DVM - Has seen several releases and does what I intended it to do.
DStep - Has seen one release. It could use more work but it basically does what it should.
Orange - Has only seen one proper release. Could be faster and support more archives but this does what it's intended to do
Orbit - This is not finished yet. But many things do work.

> Maybe concentrating your efforts on one of them would be a good idea?
> Otherwise, you'll inevitably leave behind a trail of broken expectations
> as you cannot realistically expect to support all of them at the same time…

The problem is that I need all these tools and libraries. If one wants something done it's best to do it yourself.
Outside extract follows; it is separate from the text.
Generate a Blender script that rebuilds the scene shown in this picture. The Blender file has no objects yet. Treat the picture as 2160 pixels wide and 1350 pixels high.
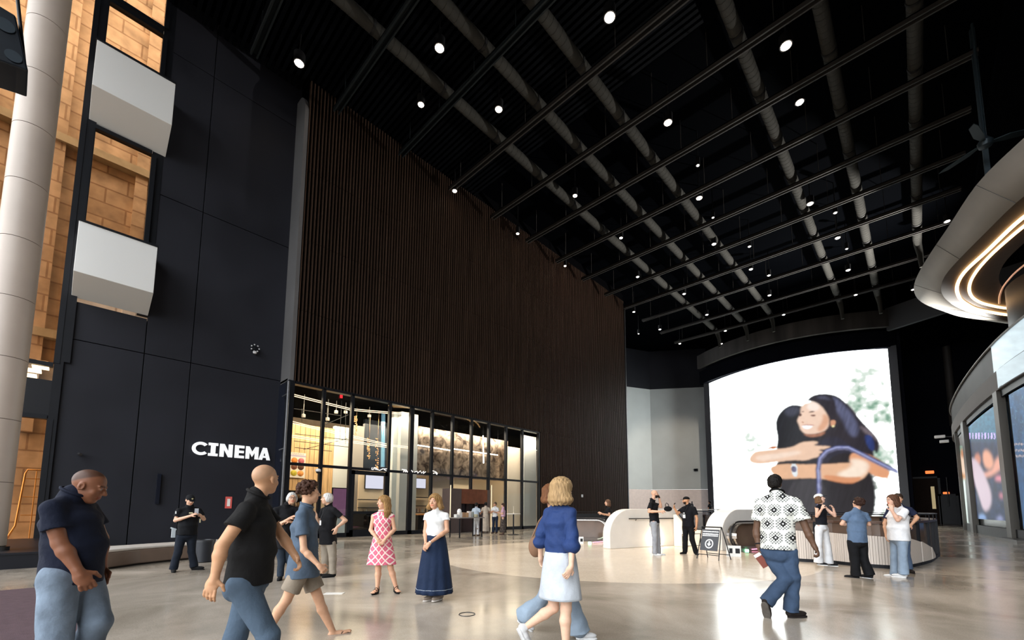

Also it can be quite tiresome to work on the same project all the time. Especially if you get stuck, then it can be good to have something else to work on for a while.

-- 
/Jacob Carlborg
February 07, 2013
On 2/6/2013 8:06 PM, Chad Joan wrote:
> Although I can sort of see the logic behind this convention, it is very hard to
> think of a function that operates on ranges and automatically know which module
> to look in.

Unfortunately, I don't think any reorg will help with that, as all functions that deal with input and output should use ranges.

February 07, 2013
On 2013-02-06 18:22, Andrei Alexandrescu wrote:

> I understand. The way I see this is as an motivation and opportunity to
> add the necessary functionality to Phobos. I may be uninformed, but the
> way I see it basic package management doesn't have to be very demanding
> on library functionality.

No it doesn't need to have a demanding library functionality. But I have creating these libraries because they contain common code I use in several of my tools and libraries. I think duplicating that code just to avoid having any library dependencies would be quite foolish.

The reason why I use Tango is that it contains functionality that is either missing or not good enough in Phobos. Also, remember that I started this project several years ago.